Strengthened ESG Commitments Amid Governance Challenges
PepsiCo continues to elevate its environmental and social governance (ESG) profile, aligning with broader consumer and investor expectations:
- Regenerative Agriculture: The company has expanded its collaboration with the National Geographic Society on regenerative farming practices, promoting soil health and biodiversity.
- Farmer Support Programs: Initiatives in India are providing farmers with training and resources to improve sustainability and livelihoods, underscoring PepsiCo’s global commitment to responsible sourcing.
However, governance and reputational risks persist. A recent Illinois court ruling scrutinizing a tax-avoidance shell affiliate linked to PepsiCo has reignited concerns about corporate governance and transparency. While the company has emphasized compliance and corrective measures, this episode highlights the ongoing scrutiny large multinationals face over tax structures and ethical standards.
Major Customer Win: Subway Shifts Beverages from Coke to Pepsi
A significant commercial development reinforcing PepsiCo’s growth trajectory is Subway’s recent decision to switch its fountain beverages from Coca-Cola to Pepsi under a newly signed 10-year agreement effective January. This long-term pact also extends Subway’s existing Frito-Lay partnership, strengthening PepsiCo’s presence in one of the world’s largest quick-service restaurant chains.

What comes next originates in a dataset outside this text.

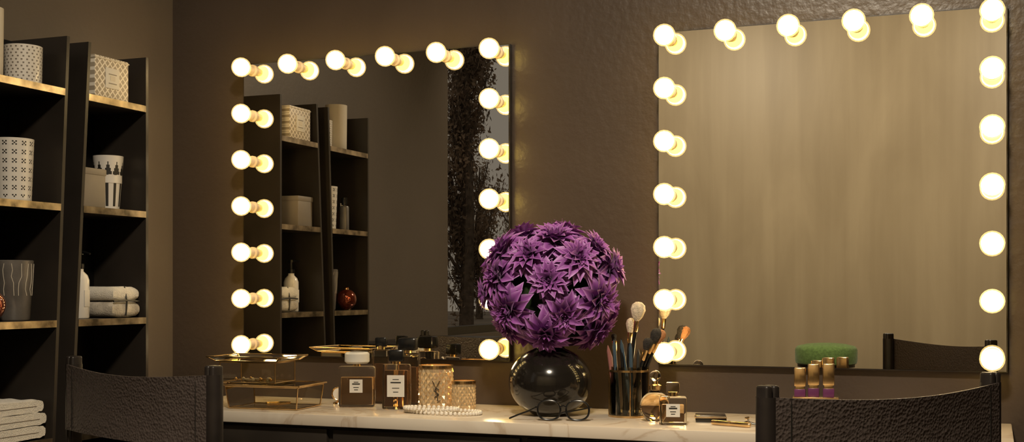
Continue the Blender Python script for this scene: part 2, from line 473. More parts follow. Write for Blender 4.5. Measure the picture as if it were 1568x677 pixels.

This deal is a strategic coup for PepsiCo, enhancing its distribution footprint and providing a stable, high-volume channel for both beverage and snack sales. Industry analysts note that “the Subway agreement not only boosts PepsiCo’s sales volumes but also validates its commercial overhaul and pricing strategy in a highly competitive landscape.”
Outlook
PepsiCo’s integrated approach—combining pricing agility, portfolio innovation, ESG leadership, and channel expansion—is positioning the company to capture renewed growth momentum amid a challenging macroeconomic environment. The Subway partnership exemplifies how securing marquee customers can amplify these efforts, while ongoing governance vigilance remains critical to maintaining stakeholder trust.
As PepsiCo continues to realign its operations and offerings around volume growth and consumer trends, its ability to execute on these fronts will be pivotal in sustaining long-term competitive advantage and shareholder value.